Un droit qui fait grincer des dents. Le syndicat CFE-CGC Unsa a ainsi décidé d'attaquer devant le Conseil d'Etat la décision du régulateur, estimant que cette dernière ne prenait pas suffisamment en compte le volet social. Jean-Ludovic Silicani, tient là à préciser que « le document technique livre 20 pages d'analyse d'impact sur tous les points clés comme l'investissement et l'emploi et sur les différents cas de figure qu'entraine cette réallocation des bandes de fréquences ».
Vers une autorité n'émettant que des avis consultatifs ?
Autre point chaud, un rapport prêté à Bercy la semaine dernière indiquait que le ministère comptait préciser sa volonté en matière d'attribution des pouvoirs à l'Arcep. Prenant comme exemple l'attribution des fréquences mobiles, Bercy préconisait de « conférer au gouvernement un réel pouvoir d'initiative », laissant alors au régulateur la capacité de seulement émettre des avis consultatifs.
Le président de l'Arcep conteste : « j'ai reçu un coup de fil du Premier ministre expliquant que ce rapport ne traduisait en rien sa pensée. Il s'agit donc d'un document de travail préparatoire et je dois rencontrer Jean-Marc Ayrault jeudi, mais le rapport sera différent de celui qui a été présenté dans la presse ».
Les dossiers en cours : Skype, les ralentissements Free/YouTube
Mardi dernier, l'institution est revenue à la charge à l'encontre de Skype. L'Arcep considère en effet que le service de VoIP, désormais propriété de Microsoft depuis 2011 doit se déclarer en tant qu'opérateur.

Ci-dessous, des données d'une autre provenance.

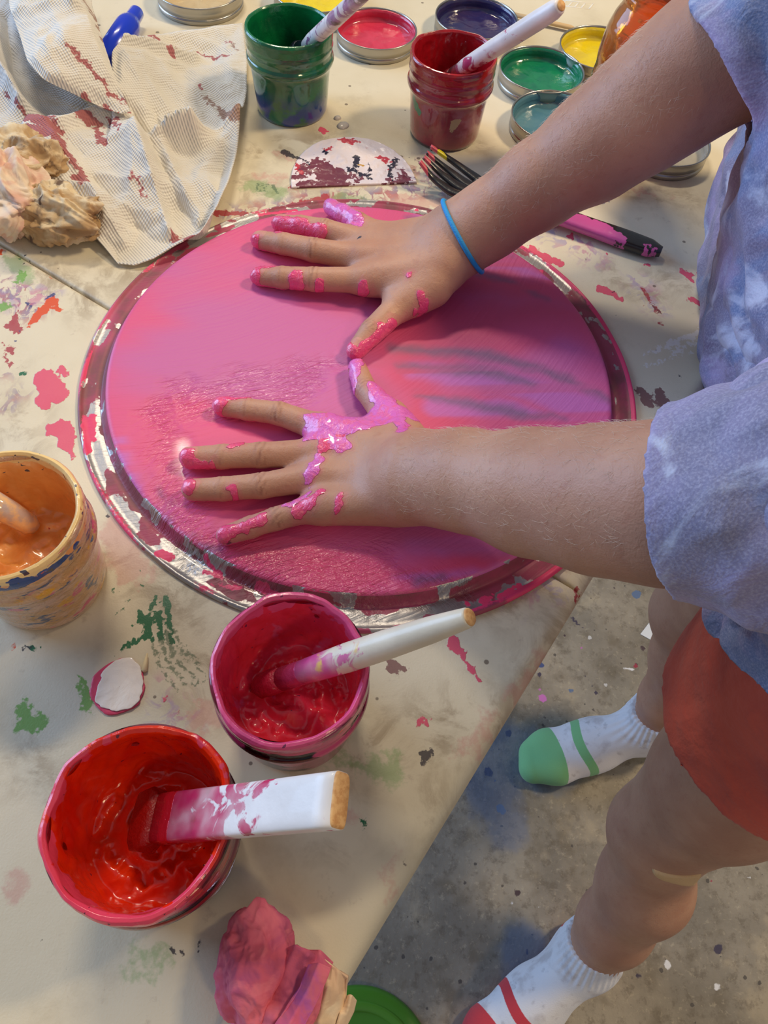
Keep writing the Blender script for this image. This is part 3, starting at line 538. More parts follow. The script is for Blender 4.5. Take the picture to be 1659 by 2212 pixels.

En conséquence, il doit également respecter l'ensemble des obligations qui incombent déjà à la concurrence.
« C'est d'une banalité affligeante », commente J.L Silicani. « Par contre, ne pas déclarer comme opérateur représente en France un délit et Skype ne s'est toujours pas plié à ses obligations. Mais malgré nos multiples démarches, il ne respecte pas la loi », ajoute le représentant. L'Arcep indique travailler sur ce cas de figure depuis 2007, date à laquelle les premières démarches administratives ont été effectuées. « Mais il faut comprendre que nous nous intéressons de plus en plus aux intermédiaires qui peuvent être déclarés comme des opérateurs officiels ».
Enfin, concernant l'enquête administrative diligentée au sujet desproblèmes d'interconnexion entre Free et YouTube, Jacques Stern, membre du collège précise « les deux parties sont prêtes à transmettre leurs informations ». L'Arcep entend donc collecter nombre d'informations sur leurs pratiques de gestion de leurs tuyaux mais si des anomalies sont rencontrées, l'organisme en tirera les conclusions nécessaires.
Mais le régulateur tient à rester ferme : « nous ne chouchoutons, ni ne persécutons pas Free ». La procédure poursuit donc son cours et elle « permet de mieux comprendre la complexité des relations entre Free et YouTube sur le peering gratuit ou non, l'architecture de l'interconnexion », précise l'autorité. Autant de données qui devraient figurer dans son rapport final.